From the listing below, extract each entry exactly as written, minus the images.

::::

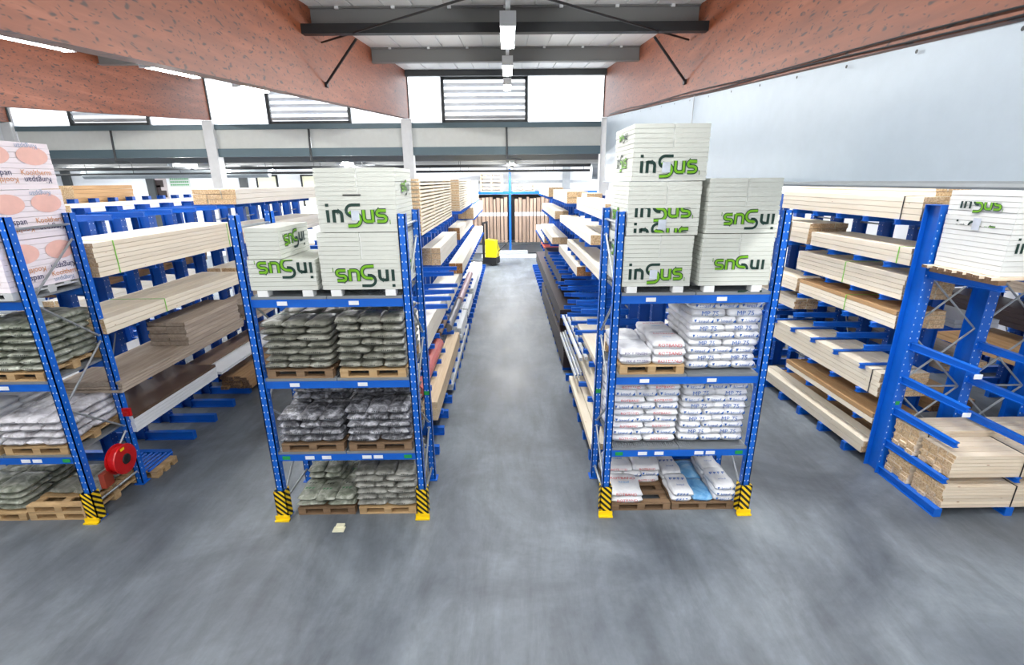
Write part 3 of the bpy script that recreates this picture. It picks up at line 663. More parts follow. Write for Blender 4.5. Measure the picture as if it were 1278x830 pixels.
# ------------------------------------------------------------------ insulation packs
def ribbon(paths, wd, z, sx=1.0):
    bm = bmesh.new()
    for pth in paths:
        P = [Vector((p[0], p[1], 0)) for p in pth]; L, R = [], []
        for i, p in enumerate(P):
            d1 = (P[i]-P[i-1]).normalized() if i > 0 else None; d2 = (P[i+1]-P[i]).normalized() if i < len(P)-1 else None
            if d1 is None: d = d2; mlt = 1
            elif d2 is None: d = d1; mlt = 1
            else: d = (d1+d2).normalized(); mlt = 1/max(.6, d.dot(d1))
            n = Vector((-d.y, d.x, 0))*wd/2*mlt
            pp = p.copy()
            if i == 0: pp = p-d*(wd*.0)
            L.append(bm.verts.new((pp+n)+Vector((0, 0, z)))); R.append(bm.verts.new((pp-n)+Vector((0, 0, z))))
        for i in range(len(P)-1): bm.faces.new((R[i], R[i+1], L[i+1], L[i]))
    return bm
def arc(cx, cy, rx, ry, a0, a1, n=8): return [(cx+rx*math.cos(math.radians(a0+(a1-a0)*i/n)), cy+ry*math.sin(math.radians(a0+(a1-a0)*i/n))) for i in range(n+1)]
INP = [[(0, 0), (0, 1)], [(0, 1.28), (0, 1.52)], [(.5, 0), (.5, 1.0)], [(.5, .9)]+[(.85, .9)]+arc(.85, .6, .3, .3, 90, 0, 5)+[(1.15, 0)]]
SDK = [[(2.75, 1.4), (2.15, 1.4)]+arc(2.05, .93, .5, .47, 90, 250, 9)+[(2.2, .47)]]
SLM = [arc(2.0, .93, .22, .2, 200, 270, 3)+[(2.2, .72)]+arc(2.2, .22, .48, .5, 80, -90, 9)+[(1.6, -.3)]]
USP = [[(2.98, 1), (2.98, .35)]+arc(3.28, .33, .3, .28, 180, 270, 5)+[(3.72, .06)], [(3.72, 1), (3.72, 0)], [(4.85, .93), (4.3, .93)]+arc(4.3, .72, .22, .21, 90, 250, 6)+[(4.6, .5)]+arc(4.6, .27, .22, .22, 80, -90, 6)+[(4.05, .05)], [(5.1, 0), (5.16, 0)]]
LOGO = {}
def logo_meshes(crop):
    if crop not in LOGO:
        out = []
        for paths, wd, z, ink in ((INP, .27, 0, 'ink_dark'), (SDK, .24, 0, 'ink_dark'), (USP+SLM, .36, 0.006, 'ink_dark'), (USP+SLM, .21, .016, 'ink_lime')):
            bm = ribbon(paths, wd, z)
            for v in bm.verts: v.co.x -= 2.5; v.co.y -= .5
            if crop:
                for (co, no) in (((0, crop[0], 0), (0, -1, 0)), ((0, crop[1], 0), (0, 1, 0))):
                    bmesh.ops.bisect_plane(bm, geom=bm.verts[:]+bm.edges[:]+bm.faces[:], plane_co=co, plane_no=no, clear_outer=True)
            me = bpy.data.meshes.new('logo'); bm.to_mesh(me); bm.free(); me.materials.append(M[ink]); out.append(me)
        LOGO[crop] = out
    return LOGO[crop]
def logo(parent, loc, rot, scale, flip=False, crop=None):
    for me in logo_meshes(crop):
        o = put('logo_print', me, parent, loc, rot); o.scale = (scale, scale, scale)
        if flip: o.rotation_euler = (Matrix.Rotation(rot[2], 3, 'Z') @ Matrix.Rotation(rot[0], 3, 'X') @ Matrix.Rotation(PI, 3, 'Z')).to_euler()
def label_patch(parent, x, y, z):
    MB().box(-.045, .045, -.002, 0, -.07, .04).build('paper_label', 'label_pale', parent, (x, y, z))
def pack(label, x0, x1, yf, yb, z0, z1, nl, seam=True, split=.5, jit=.006, lead=0, feet=False):
    """a pack of stacked foam boards: upper part of half-length boards, lower part of full boards"""
    t = thing('insulation_pack', label, 'insulation pack', (x0, yf, z0), 'white insulation board packs')
    hh = (z1-z0)/nl; ns = int(nl*split) if seam else 0
    xm = (x0+x1)/2+.02
    for k in range(nl):
        a = random.uniform(-jit, jit)*.5; g = .004
        if k < nl-ns: bx('board', t, x0+a, x1+a, yf+random.uniform(0, .003), yb, z0+k*hh+g, z0+(k+1)*hh, 'foam_edge')
        else:
            b = random.uniform(.0, .004)
            bx('board', t, x0+a, xm-.006+a, yf+b, yb, z0+k*hh+g, z0+(k+1)*hh, 'foam_edge'); bx('board', t, xm+.006+a, x1+a, yf+b+.005, yb, z0+k*hh+g, z0+(k+1)*hh, 'foam_edge')
    MB().box(x0+.012-x0, x1-x0-.012, .012, yb-yf-.005, .002, z1-z0-.004).build('wrap_core', 'foam_white', t)
    if feet:
        for fx in (.16, .84):
            for fy in (.0, .42, .84):
                xx = (x1-x0)*fx-.06; m = MB(); m.box(xx, xx+.12, (yb-yf)*fy, (yb-yf)*fy+.12, -feet, 0); m.build('foam_foot', 'foam_foot', t)
    return t
yp, yq = 5.58, 6.5
z0 = DECK[2]; FT = .075
# left rack, tall stack
X0, X1 = -2.15, -1.24
t = pack('lower white pack of the tall insulation stack, left rack, logo upside down', X0-.03, X1-.0, yp, yq, z0+FT, z0+FT+.66, 13, split=.47, feet=FT)
logo(t, (.5, -.004, .17), FRONT, .135, True); logo(t, (.95, .45, .18), RIGHT, .1, True)
t = pack('upper white pack of the tall insulation stack, left rack, logo upright', X0+.02, X1+.0, yp, yq, z0+FT+.665, z0+FT+1.36, 14, split=.45)
logo(t, (.45, -.004, .18), FRONT, .135); label_patch(t, .42, -.006, .2); logo(t, (.90, .5, .48), RIGHT, .09, True)
MB().box(.3, .5, -.004, 0, .40, .415).build('print_bar', 'ink_black', t)
# left rack, low stack
t = pack('low white insulation pack on the left of the top shelf, left rack', -3.02, -2.24, yp, yq, z0+FT, z0+FT+.36, 7, seam=False, feet=FT)
logo(t, (.42, -.004, .27), FRONT, .125, True, (-.75, 1.4)); 
t = pack('small white insulation block on top of the low pack, left rack', -3.0, -2.62, yp+.02, yq-.05, z0+FT+.365, z0+FT+.72, 7, seam=False)
logo(t, (.385, .40, .2), RIGHT, .115, True)
# right rack, tall stack of three packs
X0, X1 = 1.33, 2.14
names = ('bottom', 'middle', 'top')
for k in range(3):
    a = z0+FT+k*.595; dx = .03*k
    t = pack('%s white insulation pack of the tallest stack, right rack' % names[k], X0+dx*.8, X1+dx, yp, yq, a, a+.59, 12, split=.47, feet=FT if k == 0 else False)
    if k == 1:
        logo(t, (.41, -.004, .27), FRONT, .125, False, (-1.2, .3)); logo(t, (.41, -.004, .02), FRONT, .125, False, (.1, 1.4)); label_patch(t, .4, -.006, .14)
    else:
        logo(t, (.41, -.004, .15), FRONT, .125); label_patch(t, .37, -.006, .16)
    logo(t, (-.008, .5, .2 if k else .4), LEFT, .10, k == 1)
    if k == 2: logo(t, (-.008, .5, .5), LEFT, .08, True, (-.3, .9))
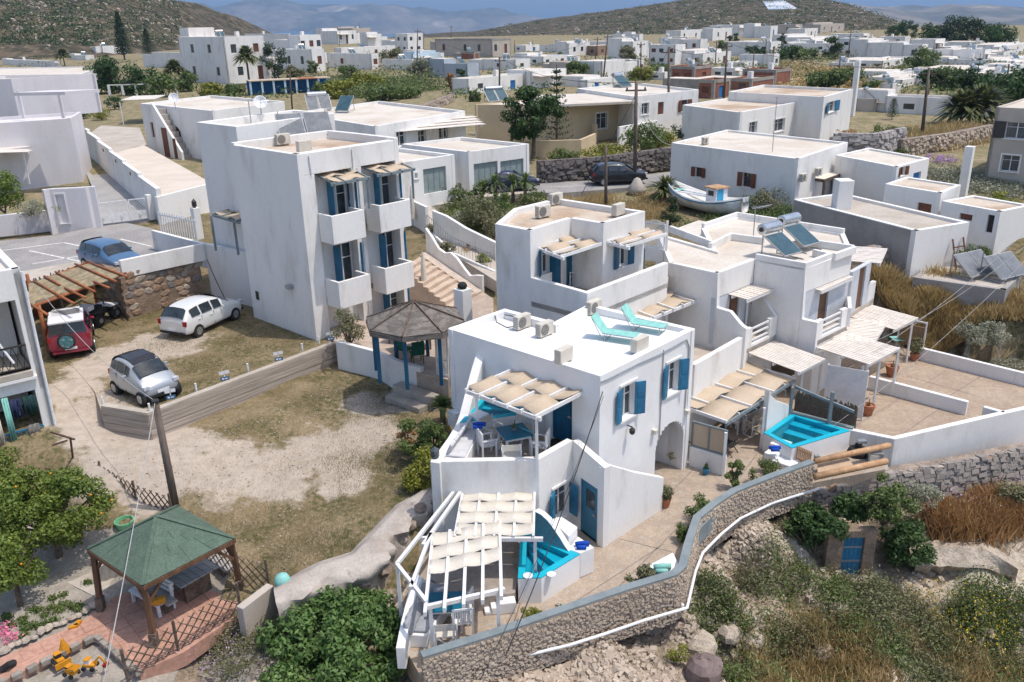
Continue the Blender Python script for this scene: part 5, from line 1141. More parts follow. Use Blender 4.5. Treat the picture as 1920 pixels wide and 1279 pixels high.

::::

● REPLY:
Write part 3 of the bpy script that recreates this picture. It picks up at line 663. More parts follow. Write for Blender 4.5. Measure the picture as if it were 1278x830 pixels.
# ------------------------------------------------------------------ insulation packs
def ribbon(paths, wd, z, sx=1.0):
    bm = bmesh.new()
    for pth in paths:
        P = [Vector((p[0], p[1], 0)) for p in pth]; L, R = [], []
        for i, p in enumerate(P):
            d1 = (P[i]-P[i-1]).normalized() if i > 0 else None; d2 = (P[i+1]-P[i]).normalized() if i < len(P)-1 else None
            if d1 is None: d = d2; mlt = 1
            elif d2 is None: d = d1; mlt = 1
            else: d = (d1+d2).normalized(); mlt = 1/max(.6, d.dot(d1))
            n = Vector((-d.y, d.x, 0))*wd/2*mlt
            pp = p.copy()
            if i == 0: pp = p-d*(wd*.0)
            L.append(bm.verts.new((pp+n)+Vector((0, 0, z)))); R.append(bm.verts.new((pp-n)+Vector((0, 0, z))))
        for i in range(len(P)-1): bm.faces.new((R[i], R[i+1], L[i+1], L[i]))
    return bm
def arc(cx, cy, rx, ry, a0, a1, n=8): return [(cx+rx*math.cos(math.radians(a0+(a1-a0)*i/n)), cy+ry*math.sin(math.radians(a0+(a1-a0)*i/n))) for i in range(n+1)]
INP = [[(0, 0), (0, 1)], [(0, 1.28), (0, 1.52)], [(.5, 0), (.5, 1.0)], [(.5, .9)]+[(.85, .9)]+arc(.85, .6, .3, .3, 90, 0, 5)+[(1.15, 0)]]
SDK = [[(2.75, 1.4), (2.15, 1.4)]+arc(2.05, .93, .5, .47, 90, 250, 9)+[(2.2, .47)]]
SLM = [arc(2.0, .93, .22, .2, 200, 270, 3)+[(2.2, .72)]+arc(2.2, .22, .48, .5, 80, -90, 9)+[(1.6, -.3)]]
USP = [[(2.98, 1), (2.98, .35)]+arc(3.28, .33, .3, .28, 180, 270, 5)+[(3.72, .06)], [(3.72, 1), (3.72, 0)], [(4.85, .93), (4.3, .93)]+arc(4.3, .72, .22, .21, 90, 250, 6)+[(4.6, .5)]+arc(4.6, .27, .22, .22, 80, -90, 6)+[(4.05, .05)], [(5.1, 0), (5.16, 0)]]
LOGO = {}
def logo_meshes(crop):
    if crop not in LOGO:
        out = []
        for paths, wd, z, ink in ((INP, .27, 0, 'ink_dark'), (SDK, .24, 0, 'ink_dark'), (USP+SLM, .36, 0.006, 'ink_dark'), (USP+SLM, .21, .016, 'ink_lime')):
            bm = ribbon(paths, wd, z)
            for v in bm.verts: v.co.x -= 2.5; v.co.y -= .5
            if crop:
                for (co, no) in (((0, crop[0], 0), (0, -1, 0)), ((0, crop[1], 0), (0, 1, 0))):
                    bmesh.ops.bisect_plane(bm, geom=bm.verts[:]+bm.edges[:]+bm.faces[:], plane_co=co, plane_no=no, clear_outer=True)
            me = bpy.data.meshes.new('logo'); bm.to_mesh(me); bm.free(); me.materials.append(M[ink]); out.append(me)
        LOGO[crop] = out
    return LOGO[crop]
def logo(parent, loc, rot, scale, flip=False, crop=None):
    for me in logo_meshes(crop):
        o = put('logo_print', me, parent, loc, rot); o.scale = (scale, scale, scale)
        if flip: o.rotation_euler = (Matrix.Rotation(rot[2], 3, 'Z') @ Matrix.Rotation(rot[0], 3, 'X') @ Matrix.Rotation(PI, 3, 'Z')).to_euler()
def label_patch(parent, x, y, z):
    MB().box(-.045, .045, -.002, 0, -.07, .04).build('paper_label', 'label_pale', parent, (x, y, z))
def pack(label, x0, x1, yf, yb, z0, z1, nl, seam=True, split=.5, jit=.006, lead=0, feet=False):
    """a pack of stacked foam boards: upper part of half-length boards, lower part of full boards"""
    t = thing('insulation_pack', label, 'insulation pack', (x0, yf, z0), 'white insulation board packs')
    hh = (z1-z0)/nl; ns = int(nl*split) if seam else 0
    xm = (x0+x1)/2+.02
    for k in range(nl):
        a = random.uniform(-jit, jit)*.5; g = .004
        if k < nl-ns: bx('board', t, x0+a, x1+a, yf+random.uniform(0, .003), yb, z0+k*hh+g, z0+(k+1)*hh, 'foam_edge')
        else:
            b = random.uniform(.0, .004)
            bx('board', t, x0+a, xm-.006+a, yf+b, yb, z0+k*hh+g, z0+(k+1)*hh, 'foam_edge'); bx('board', t, xm+.006+a, x1+a, yf+b+.005, yb, z0+k*hh+g, z0+(k+1)*hh, 'foam_edge')
    MB().box(x0+.012-x0, x1-x0-.012, .012, yb-yf-.005, .002, z1-z0-.004).build('wrap_core', 'foam_white', t)
    if feet:
        for fx in (.16, .84):
            for fy in (.0, .42, .84):
                xx = (x1-x0)*fx-.06; m = MB(); m.box(xx, xx+.12, (yb-yf)*fy, (yb-yf)*fy+.12, -feet, 0); m.build('foam_foot', 'foam_foot', t)
    return t
yp, yq = 5.58, 6.5
z0 = DECK[2]; FT = .075
# left rack, tall stack
X0, X1 = -2.15, -1.24
t = pack('lower white pack of the tall insulation stack, left rack, logo upside down', X0-.03, X1-.0, yp, yq, z0+FT, z0+FT+.66, 13, split=.47, feet=FT)
logo(t, (.5, -.004, .17), FRONT, .135, True); logo(t, (.95, .45, .18), RIGHT, .1, True)
t = pack('upper white pack of the tall insulation stack, left rack, logo upright', X0+.02, X1+.0, yp, yq, z0+FT+.665, z0+FT+1.36, 14, split=.45)
logo(t, (.45, -.004, .18), FRONT, .135); label_patch(t, .42, -.006, .2); logo(t, (.90, .5, .48), RIGHT, .09, True)
MB().box(.3, .5, -.004, 0, .40, .415).build('print_bar', 'ink_black', t)
# left rack, low stack
t = pack('low white insulation pack on the left of the top shelf, left rack', -3.02, -2.24, yp, yq, z0+FT, z0+FT+.36, 7, seam=False, feet=FT)
logo(t, (.42, -.004, .27), FRONT, .125, True, (-.75, 1.4)); 
t = pack('small white insulation block on top of the low pack, left rack', -3.0, -2.62, yp+.02, yq-.05, z0+FT+.365, z0+FT+.72, 7, seam=False)
logo(t, (.385, .40, .2), RIGHT, .115, True)
# right rack, tall stack of three packs
X0, X1 = 1.33, 2.14
names = ('bottom', 'middle', 'top')
for k in range(3):
    a = z0+FT+k*.595; dx = .03*k
    t = pack('%s white insulation pack of the tallest stack, right rack' % names[k], X0+dx*.8, X1+dx, yp, yq, a, a+.59, 12, split=.47, feet=FT if k == 0 else False)
    if k == 1:
        logo(t, (.41, -.004, .27), FRONT, .125, False, (-1.2, .3)); logo(t, (.41, -.004, .02), FRONT, .125, False, (.1, 1.4)); label_patch(t, .4, -.006, .14)
    else:
        logo(t, (.41, -.004, .15), FRONT, .125); label_patch(t, .37, -.006, .16)
    logo(t, (-.008, .5, .2 if k else .4), LEFT, .10, k == 1)
    if k == 2: logo(t, (-.008, .5, .5), LEFT, .08, True, (-.3, .9))
Continue the Blender Python script for this scene: part 5, from line 1141. More parts follow. Use Blender 4.5. Treat the picture as 1920 pixels wide and 1279 pixels high.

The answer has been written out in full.